=== Raw data ===

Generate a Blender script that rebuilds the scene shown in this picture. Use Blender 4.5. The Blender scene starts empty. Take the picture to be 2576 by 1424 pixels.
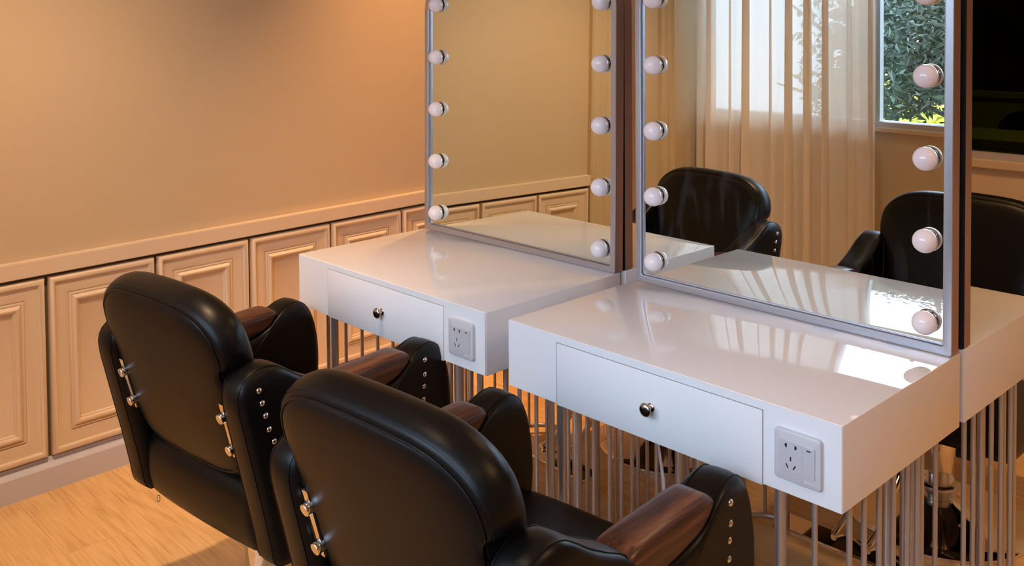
import bpy, bmesh, math, random
from mathutils import Vector, Matrix
random.seed(7)
C = bpy.context.scene.collection
PI = math.pi
ZF = 0.807            # desk tops stand 0.807 above the floor; heights below are measured from the desk top

# ---------------------------------------------------------------- materials
def new_mat(name):
    m = bpy.data.materials.new(name); m.use_nodes = True
    nt = m.node_tree; nt.nodes.clear()
    out = nt.nodes.new('ShaderNodeOutputMaterial')
    return m, nt, out
def principled(name, col, rough=0.5, metal=0.0, bump=None, noise=None, coat=0.0, spec=0.5, sss=0.0, ior=1.5):
    m, nt, out = new_mat(name)
    b = nt.nodes.new('ShaderNodeBsdfPrincipled')
    b.inputs['Base Color'].default_value = (*col, 1)
    b.inputs['Roughness'].default_value = rough
    b.inputs['Metallic'].default_value = metal
    b.inputs['Specular IOR Level'].default_value = spec
    b.inputs['Coat Weight'].default_value = coat
    b.inputs['Coat Roughness'].default_value = 0.03
    b.inputs['IOR'].default_value = ior
    nt.links.new(b.outputs[0], out.inputs[0])
    tc = nt.nodes.new('ShaderNodeTexCoord')
    if noise:                                   # (scale, amount) albedo mottling
        n = nt.nodes.new('ShaderNodeTexNoise'); n.inputs['Scale'].default_value = noise[0]; n.inputs['Detail'].default_value = 4
        nt.links.new(tc.outputs['Object'], n.inputs['Vector'])
        r = nt.nodes.new('ShaderNodeValToRGB')
        a = noise[1]
        r.color_ramp.elements[0].position = .3; r.color_ramp.elements[1].position = .7
        r.color_ramp.elements[0].color = (*[c*(1-a) for c in col], 1)
        r.color_ramp.elements[1].color = (*[min(1, c*(1+a)) for c in col], 1)
        nt.links.new(n.outputs['Fac'], r.inputs[0]); nt.links.new(r.outputs[0], b.inputs['Base Color'])
    if bump:                                    # (scale, strength, distance)
        n = nt.nodes.new('ShaderNodeTexNoise'); n.inputs['Scale'].default_value = bump[0]; n.inputs['Detail'].default_value = 5
        nt.links.new(tc.outputs['Object'], n.inputs['Vector'])
        bp = nt.nodes.new('ShaderNodeBump'); bp.inputs['Strength'].default_value = bump[1]; bp.inputs['Distance'].default_value = bump[2]
        nt.links.new(n.outputs['Fac'], bp.inputs['Height']); nt.links.new(bp.outputs[0], b.inputs['Normal'])
    return m

M = {}
M['wall'] = principled('wall_paint', (.585, .455, .30), .65, bump=(260, .12, .002), noise=(1.2, .02))
M['trim'] = principled('trim_paint', (.73, .59, .445), .42, bump=(90, .06, .001))
M['casing'] = principled('casing_paint', (.58, .45, .29), .42)
M['gap'] = principled('gap_dark', (.10, .085, .06), .8)
M['base'] = principled('baseboard_metal', (.60, .62, .76), .40, metal=.1)
M['ceiling'] = principled('ceiling_paint', (.78, .72, .62), .8)
M['white'] = principled('white_lacquer', (.84, .83, .84), .015, coat=.25, spec=.5)
M['whitefront'] = principled('white_lacquer_matte', (.86, .86, .87), .30, spec=.4)
M['plastic'] = principled('outlet_plastic', (.62, .61, .63), .30)
M['plastic2'] = principled('outlet_insert', (.57, .56, .585), .28)
M['hole'] = principled('socket_hole', (.01, .01, .01), .6)
M['mark'] = principled('pale_mark', (.78, .78, .78), .4)
M['alu'] = principled('silver_frame', (.50, .51, .56), .36, metal=.85, bump=(900, .12, .0006))
M['alu_side_reflect'] = principled('frame_side_reflection', (.40, .25, .20), .42, metal=.55)  # same silver frame; warm brown room reflection put into the side colour
M['steel'] = principled('leg_steel', (.56, .53, .53), .38, metal=.8)
M['chrome'] = principled('chrome', (.82, .80, .78), .05, metal=1.0)
M['dchrome'] = principled('dark_nickel', (.55, .53, .51), .20, metal=1.0)
M['backp'] = principled('mirror_backing', (.012, .010, .010), .7)
M['rubber'] = principled('rubber', (.012, .012, .012), .6)
M['leather'] = principled('black_leather', (.0042, .0037, .0035), .37, bump=(420, .10, .0008), spec=.22)
M['stitch'] = principled('black_thread', (.006, .006, .006), .6)
M['cable'] = principled('white_cable', (.72, .70, .76), .4)
M['opal'] = principled('opal_glass', (.93, .83, .85), .10, coat=.3, sss=.2)
M['leaf'] = principled('leaf_green', (.042, .066, .038), .42, noise=(3.0, .55))
M['leafy'] = principled('leaf_yellow', (.85, .76, .12), .5, noise=(5.0, .35))
M['bark'] = principled('bark', (.06, .055, .05), .8)
M['soil'] = principled('ground_soil', (.12, .12, .07), .9, noise=(2, .3))
M['olive'] = principled('olive_paint', (.30, .24, .07), .7)
M['lampring'] = principled('lamp_ring', (.75, .75, .75), .4)

def mirror_mat():
    m, nt, out = new_mat('mirror_glass')
    g = nt.nodes.new('ShaderNodeBsdfGlossy'); g.inputs['Color'].default_value = (.80, .86, .80, 1); g.inputs['Roughness'].default_value = 0
    nt.links.new(g.outputs[0], out.inputs[0]); return m
M['mirror'] = mirror_mat()

def mirror_smudged():
    m, nt, out = new_mat('mirror_glass_smudged')
    g = nt.nodes.new('ShaderNodeBsdfGlossy'); g.inputs['Color'].default_value = (.82, .87, .83, 1); g.inputs['Roughness'].default_value = 0
    d = nt.nodes.new('ShaderNodeBsdfDiffuse'); d.inputs['Color'].default_value = (.55, .60, .68, 1)
    tc = nt.nodes.new('ShaderNodeTexCoord')
    mp = nt.nodes.new('ShaderNodeMapping'); mp.inputs['Scale'].default_value = (9, 1, 2.2); mp.inputs['Rotation'].default_value = (0, .25, 0)
    n = nt.nodes.new('ShaderNodeTexNoise'); n.inputs['Scale'].default_value = 2.2; n.inputs['Detail'].default_value = 7; n.inputs['Distortion'].default_value = 1.4
    r = nt.nodes.new('ShaderNodeValToRGB'); r.color_ramp.elements[0].position = .55; r.color_ramp.elements[1].position = .85
    r.color_ramp.elements[1].color = (.055, .055, .055, 1); r.color_ramp.elements[0].color = (0, 0, 0, 1)
    mx = nt.nodes.new('ShaderNodeMixShader')
    L = nt.links.new
    L(tc.outputs['Object'], mp.inputs[0]); L(mp.outputs[0], n.inputs['Vector']); L(n.outputs['Fac'], r.inputs[0])
    L(r.outputs[0], mx.inputs[0]); L(g.outputs[0], mx.inputs[1]); L(d.outputs[0], mx.inputs[2]); L(mx.outputs[0], out.inputs[0])
    return m
M['mirror2'] = mirror_smudged()

def glass_mat(name, tint, gl):
    m, nt, out = new_mat(name)
    t = nt.nodes.new('ShaderNodeBsdfTransparent'); t.inputs['Color'].default_value = (*tint, 1)
    g = nt.nodes.new('ShaderNodeBsdfGlossy'); g.inputs['Roughness'].default_value = 0; g.inputs['Color'].default_value = (gl, gl, gl, 1)
    f = nt.nodes.new('ShaderNodeFresnel'); f.inputs['IOR'].default_value = 1.35
    mx = nt.nodes.new('ShaderNodeMixShader')
    nt.links.new(f.outputs[0], mx.inputs[0]); nt.links.new(t.outputs[0], mx.inputs[1]); nt.links.new(g.outputs[0], mx.inputs[2]); nt.links.new(mx.outputs[0], out.inputs[0])
    return m
M['pane'] = glass_mat('window_pane', (.93, .96, .95), .8)
M['darkpane'] = glass_mat('dark_tinted_pane', (.30, .33, .17), .10)

def curtain_mat():
    m, nt, out = new_mat('sheer_curtain')
    L = nt.links.new
    d = nt.nodes.new('ShaderNodeBsdfDiffuse'); d.inputs['Color'].default_value = (.90, .84, .78, 1)
    t = nt.nodes.new('ShaderNodeBsdfTranslucent'); t.inputs['Color'].default_value = (.97, .84, .72, 1)
    tr = nt.nodes.new('ShaderNodeBsdfTransparent'); tr.inputs['Color'].default_value = (.95, .97, 1, 1)
    tc = nt.nodes.new('ShaderNodeTexCoord')
    n = nt.nodes.new('ShaderNodeTexNoise'); n.inputs['Scale'].default_value = 300
    bp = nt.nodes.new('ShaderNodeBump'); bp.inputs['Strength'].default_value = .3; bp.inputs['Distance'].default_value = .001
    L(tc.outputs['Object'], n.inputs['Vector']); L(n.outputs['Fac'], bp.inputs['Height']); L(bp.outputs[0], d.inputs['Normal'])
    m1 = nt.nodes.new('ShaderNodeMixShader'); m1.inputs[0].default_value = .30
    m2 = nt.nodes.new('ShaderNodeMixShader'); m2.inputs[0].default_value = .05
    L(d.outputs[0], m1.inputs[1]); L(t.outputs[0], m1.inputs[2]); L(m1.outputs[0], m2.inputs[1]); L(tr.outputs[0], m2.inputs[2]); L(m2.outputs[0], out.inputs[0])
    return m
M['curtain'] = curtain_mat()

def emis(name, col, s):
    m, nt, out = new_mat(name)
    e = nt.nodes.new('ShaderNodeEmission'); e.inputs[0].default_value = (*col, 1); e.inputs[1].default_value = s
    nt.links.new(e.outputs[0], out.inputs[0]); return m
M['lamp'] = emis('lamp_diffuser', (1, .72, .42), 5)

def wood_mat(name, dark, mid, light, rough, planks=None, grain=(1, 14, 14), scale=2.2, dist=3.0):
    """procedural wood: grain runs along local X"""
    m, nt, out = new_mat(name); L = nt.links.new
    b = nt.nodes.new('ShaderNodeBsdfPrincipled'); b.inputs['Roughness'].default_value = rough
    tc = nt.nodes.new('ShaderNodeTexCoord')
    vec = tc.outputs['Object']
    br = None
    if planks:
        br = nt.nodes.new('ShaderNodeTexBrick')
        br.inputs['Scale'].default_value = 1.0
        br.inputs['Brick Width'].default_value = planks[0]; br.inputs['Row Height'].default_value = planks[1]
        br.inputs['Mortar Size'].default_value = .0012; br.inputs['Mortar Smooth'].default_value = .3
        br.offset = .37; br.inputs['Color1'].default_value = (0, 0, 0, 1); br.inputs['Color2'].default_value = (1, 1, 1, 1); br.inputs['Mortar'].default_value = (.5, .5, .5, 1)
        L(vec, br.inputs['Vector'])
        sh = nt.nodes.new('ShaderNodeVectorMath'); sh.operation = 'MULTIPLY'; sh.inputs[1].default_value = (3.1, 7.7, 0)
        L(br.outputs['Color'], sh.inputs[0])
        ad = nt.nodes.new('ShaderNodeVectorMath'); ad.operation = 'ADD'
        L(vec, ad.inputs[0]); L(sh.outputs[0], ad.inputs[1]); vec = ad.outputs[0]
    mp = nt.nodes.new('ShaderNodeMapping'); mp.inputs['Scale'].default_value = grain; L(vec, mp.inputs[0])
    n0 = nt.nodes.new('ShaderNodeTexNoise'); n0.inputs['Scale'].default_value = scale*.35; n0.inputs['Detail'].default_value = 2; n0.inputs['Distortion'].default_value = .6; L(mp.outputs[0], n0.inputs['Vector'])
    mu = nt.nodes.new('ShaderNodeMath'); mu.operation = 'MULTIPLY'; mu.inputs[1].default_value = dist*6; L(n0.outputs['Fac'], mu.inputs[0])
    sn = nt.nodes.new('ShaderNodeMath'); sn.operation = 'SINE'; L(mu.outputs[0], sn.inputs[0])
    n1 = nt.nodes.new('ShaderNodeTexNoise'); n1.inputs['Scale'].default_value = scale*4; n1.inputs['Detail'].default_value = 6
    mp2 = nt.nodes.new('ShaderNodeMapping'); mp2.inputs['Scale'].default_value = (grain[0]*.7, grain[1]*2.2, grain[2]*2.2); L(vec, mp2.inputs[0]); L(mp2.outputs[0], n1.inputs['Vector'])
    ma = nt.nodes.new('ShaderNodeMath'); ma.operation = 'MULTIPLY_ADD'; ma.inputs[1].default_value = .20 if dist < 5 else .085; L(sn.outputs[0], ma.inputs[0]); L(n1.outputs['Fac'], ma.inputs[2])
    r = nt.nodes.new('ShaderNodeValToRGB'); e = r.color_ramp.elements
    e[0].position = .22; e[0].color = (*dark, 1); e[1].position = .85; e[1].color = (*light, 1)
    x = e.new(.5); x.color = (*mid, 1)
    L(ma.outputs[0], r.inputs[0])
    col = r.outputs[0]
    if br:
        mm = nt.nodes.new('ShaderNodeMix'); mm.data_type = 'RGBA'; mm.blend_type = 'MULTIPLY'
        rr = nt.nodes.new('ShaderNodeMapRange'); rr.inputs[3].default_value = 0; rr.inputs[4].default_value = .22
        L(br.outputs['Fac'], rr.inputs[0]); L(rr.outputs[0], mm.inputs[0]); L(col, mm.inputs[6]); mm.inputs[7].default_value = (.45, .3, .2, 1)
        col = mm.outputs[2]
    L(col, b.inputs['Base Color'])
    bp = nt.nodes.new('ShaderNodeBump'); bp.inputs['Strength'].default_value = .08; bp.inputs['Distance'].default_value = .001
    L(n1.outputs['Fac'], bp.inputs['Height']); L(bp.outputs[0], b.inputs['Normal'])
    L(b.outputs[0], out.inputs[0]); return m
M['floor'] = wood_mat('floor_laminate', (.52, .30, .12), (.70, .45, .20), (.82, .57, .29), .34, planks=(1.2, .19), grain=(1.0, 6.5, 1), scale=2.4, dist=7.5)
M['armwood'] = wood_mat('walnut', (.035, .012, .007), (.12, .042, .021), (.21, .082, .040), .34, grain=(14, .22, 14), scale=5, dist=2.0)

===

-- Task instructions --
For the data above, state only how many lines include the word "scene".

-- Complete response --
2